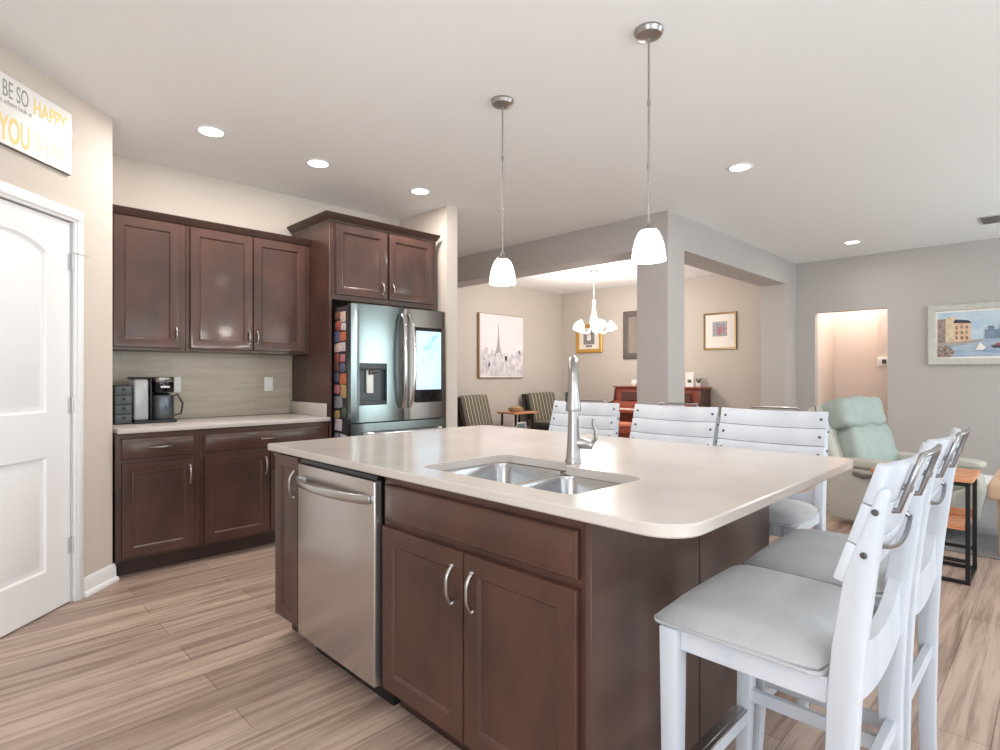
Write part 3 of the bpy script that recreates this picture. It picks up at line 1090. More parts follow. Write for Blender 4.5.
# dishwasher
t = thing('dishwasher', 'stainless steel dishwasher with curved bar handle in the island', 'dishwasher', (IX - .018, 2.342, 0), ROT)
MB().box(0.003, 0.600, 0.045, 0.60, 0.10, CT - .036).build('tub_body', M['black'], t)
m_ = MB()
m_.box(0, 0.603, 0.0, 0.038, 0.098, 0.838, 0.006, 3)
d = m_.build('door', M['steel_dw'], t)
MB().box(0.002, 0.601, 0.012, 0.044, 0.8385, CT - .040, 0.003, 1).build('control_strip', M['blackgloss'], t)
m_ = MB()
pts = [(0.02 + 0.565 * k / 16, -0.010 - 0.052 * math.sin(PI * k / 16) ** 0.6, 0.772) for k in range(17)]
m_.tube(pts, 0.0135, 12, flat=(.75, 1.25))
for xx in (.028, .577):
    m_.box(xx - .014, xx + .014, -.014, .002, .758, .786, .003, 2)
m_.build('handle', M['steel'], d)
MB().box(0.003, 0.600, 0.085, 0.60, 0.0, 0.095).build('toe_kick', M['black'], t)
t = thing('cabinet_filler', 'dark filler strip closing the gap left of the dishwasher', 'filler', (IX + .004, 2.35, 0))
MB().box(0.02, 0.58, -.004, .014, 0.10, CT - .036).build('filler_strip', M['wood_dark'], t)

# countertop with the sink cut-out
CX0, CX1, CY0, CY1 = 1.086, 2.487, 0.553, 2.627


def round_rect(x0, x1, y0, y1, rr, n=8):
    """rr: radii at (x0y0, x1y0, x1y1, x0y1), counter-clockwise"""
    out = []
    cs = [(x0, y0, 1, 1, 180), (x1, y0, -1, 1, 270), (x1, y1, -1, -1, 0), (x0, y1, 1, -1, 90)]
    for (x, y, sx, sy, a0), r in zip(cs, rr):
        for k in range(n + 1):
            a = R(a0 + 90 * k / n)
            out.append((x + sx * r + r * math.cos(a), y + sy * r + r * math.sin(a)))
    return out


# stepped sink outline (big bowl deeper towards +X)
SX0, SXA, SXB, SY0, SYM, SY1 = 1.192, 1.625, 1.562, 0.916, 1.245, 1.602
sink_out = []


def arc(cx_, cy_, r, a0, a1, n=8):
    return [(cx_ + r * math.cos(R(a0 + (a1 - a0) * k / n)), cy_ + r * math.sin(R(a0 + (a1 - a0) * k / n))) for k in range(n + 1)]


rc = 0.055
sink_out += arc(SX0 + rc, SY0 + rc, rc, 180, 270)
sink_out += arc(SXB - rc, SY0 + rc, rc, 270, 360)
sink_out += arc(SXB + .02, SYM - .02, .02, 180, 90, 4)[0:]
sink_out += arc(SXA - .02, SYM + .02, .02, 270, 360, 4)
sink_out += arc(SXA - rc, SY1 - rc, rc, 0, 90)
sink_out += arc(SX0 + rc, SY1 - rc, rc, 90, 180)
outer = round_rect(CX0, CX1, CY0, CY1, (0.10, 0.07, 0.07, 0.012))
bm = bmesh.new()


def add_loop(pts, z):
    vs = [bm.verts.new((p[0], p[1], z)) for p in pts]
    es = [bm.edges.new((vs[i], vs[(i + 1) % len(vs)])) for i in range(len(vs))]
    return vs, es


def inset(pts, d):
    cx_ = sum(p[0] for p in pts) / len(pts)
    cy_ = sum(p[1] for p in pts) / len(pts)
    out = []
    n = len(pts)
    for i in range(n):
        a = Vector(pts[i - 1]); b = Vector(pts[(i + 1) % n])
        tt = (b - a)
        if tt.length < 1e-9:
            out.append(pts[i]); continue
        tt.normalize()
        nn = Vector((-tt.y, tt.x))
        out.append((pts[i][0] + nn.x * d, pts[i][1] + nn.y * d))
    return out


ov, oe = add_loop(inset(outer, 0.004), 0.0)
iv, ie = add_loop(inset(sink_out, -0.002), 0.0)
bmesh.ops.triangle_fill(bm, use_beauty=True, use_dissolve=False, edges=oe + ie)
ov1 = [bm.verts.new((p[0], p[1], -0.004)) for p in outer]
ov2 = [bm.verts.new((p[0], p[1], -0.027)) for p in outer]
ov3 = [bm.verts.new((p[0], p[1], -0.031)) for p in inset(outer, 0.004)]
iv1 = [bm.verts.new((p[0], p[1], -0.002)) for p in sink_out]
iv2 = [bm.verts.new((p[0], p[1], -0.031)) for p in sink_out]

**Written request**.
Leave every image out, and retype the material exactly.

**The result**.
Write part 3 of the bpy script that recreates this picture. It picks up at line 1090. More parts follow. Write for Blender 4.5.
# dishwasher
t = thing('dishwasher', 'stainless steel dishwasher with curved bar handle in the island', 'dishwasher', (IX - .018, 2.342, 0), ROT)
MB().box(0.003, 0.600, 0.045, 0.60, 0.10, CT - .036).build('tub_body', M['black'], t)
m_ = MB()
m_.box(0, 0.603, 0.0, 0.038, 0.098, 0.838, 0.006, 3)
d = m_.build('door', M['steel_dw'], t)
MB().box(0.002, 0.601, 0.012, 0.044, 0.8385, CT - .040, 0.003, 1).build('control_strip', M['blackgloss'], t)
m_ = MB()
pts = [(0.02 + 0.565 * k / 16, -0.010 - 0.052 * math.sin(PI * k / 16) ** 0.6, 0.772) for k in range(17)]
m_.tube(pts, 0.0135, 12, flat=(.75, 1.25))
for xx in (.028, .577):
    m_.box(xx - .014, xx + .014, -.014, .002, .758, .786, .003, 2)
m_.build('handle', M['steel'], d)
MB().box(0.003, 0.600, 0.085, 0.60, 0.0, 0.095).build('toe_kick', M['black'], t)
t = thing('cabinet_filler', 'dark filler strip closing the gap left of the dishwasher', 'filler', (IX + .004, 2.35, 0))
MB().box(0.02, 0.58, -.004, .014, 0.10, CT - .036).build('filler_strip', M['wood_dark'], t)

# countertop with the sink cut-out
CX0, CX1, CY0, CY1 = 1.086, 2.487, 0.553, 2.627


def round_rect(x0, x1, y0, y1, rr, n=8):
    """rr: radii at (x0y0, x1y0, x1y1, x0y1), counter-clockwise"""
    out = []
    cs = [(x0, y0, 1, 1, 180), (x1, y0, -1, 1, 270), (x1, y1, -1, -1, 0), (x0, y1, 1, -1, 90)]
    for (x, y, sx, sy, a0), r in zip(cs, rr):
        for k in range(n + 1):
            a = R(a0 + 90 * k / n)
            out.append((x + sx * r + r * math.cos(a), y + sy * r + r * math.sin(a)))
    return out


# stepped sink outline (big bowl deeper towards +X)
SX0, SXA, SXB, SY0, SYM, SY1 = 1.192, 1.625, 1.562, 0.916, 1.245, 1.602
sink_out = []


def arc(cx_, cy_, r, a0, a1, n=8):
    return [(cx_ + r * math.cos(R(a0 + (a1 - a0) * k / n)), cy_ + r * math.sin(R(a0 + (a1 - a0) * k / n))) for k in range(n + 1)]


rc = 0.055
sink_out += arc(SX0 + rc, SY0 + rc, rc, 180, 270)
sink_out += arc(SXB - rc, SY0 + rc, rc, 270, 360)
sink_out += arc(SXB + .02, SYM - .02, .02, 180, 90, 4)[0:]
sink_out += arc(SXA - .02, SYM + .02, .02, 270, 360, 4)
sink_out += arc(SXA - rc, SY1 - rc, rc, 0, 90)
sink_out += arc(SX0 + rc, SY1 - rc, rc, 90, 180)
outer = round_rect(CX0, CX1, CY0, CY1, (0.10, 0.07, 0.07, 0.012))
bm = bmesh.new()


def add_loop(pts, z):
    vs = [bm.verts.new((p[0], p[1], z)) for p in pts]
    es = [bm.edges.new((vs[i], vs[(i + 1) % len(vs)])) for i in range(len(vs))]
    return vs, es


def inset(pts, d):
    cx_ = sum(p[0] for p in pts) / len(pts)
    cy_ = sum(p[1] for p in pts) / len(pts)
    out = []
    n = len(pts)
    for i in range(n):
        a = Vector(pts[i - 1]); b = Vector(pts[(i + 1) % n])
        tt = (b - a)
        if tt.length < 1e-9:
            out.append(pts[i]); continue
        tt.normalize()
        nn = Vector((-tt.y, tt.x))
        out.append((pts[i][0] + nn.x * d, pts[i][1] + nn.y * d))
    return out


ov, oe = add_loop(inset(outer, 0.004), 0.0)
iv, ie = add_loop(inset(sink_out, -0.002), 0.0)
bmesh.ops.triangle_fill(bm, use_beauty=True, use_dissolve=False, edges=oe + ie)
ov1 = [bm.verts.new((p[0], p[1], -0.004)) for p in outer]
ov2 = [bm.verts.new((p[0], p[1], -0.027)) for p in outer]
ov3 = [bm.verts.new((p[0], p[1], -0.031)) for p in inset(outer, 0.004)]
iv1 = [bm.verts.new((p[0], p[1], -0.002)) for p in sink_out]
iv2 = [bm.verts.new((p[0], p[1], -0.031)) for p in sink_out]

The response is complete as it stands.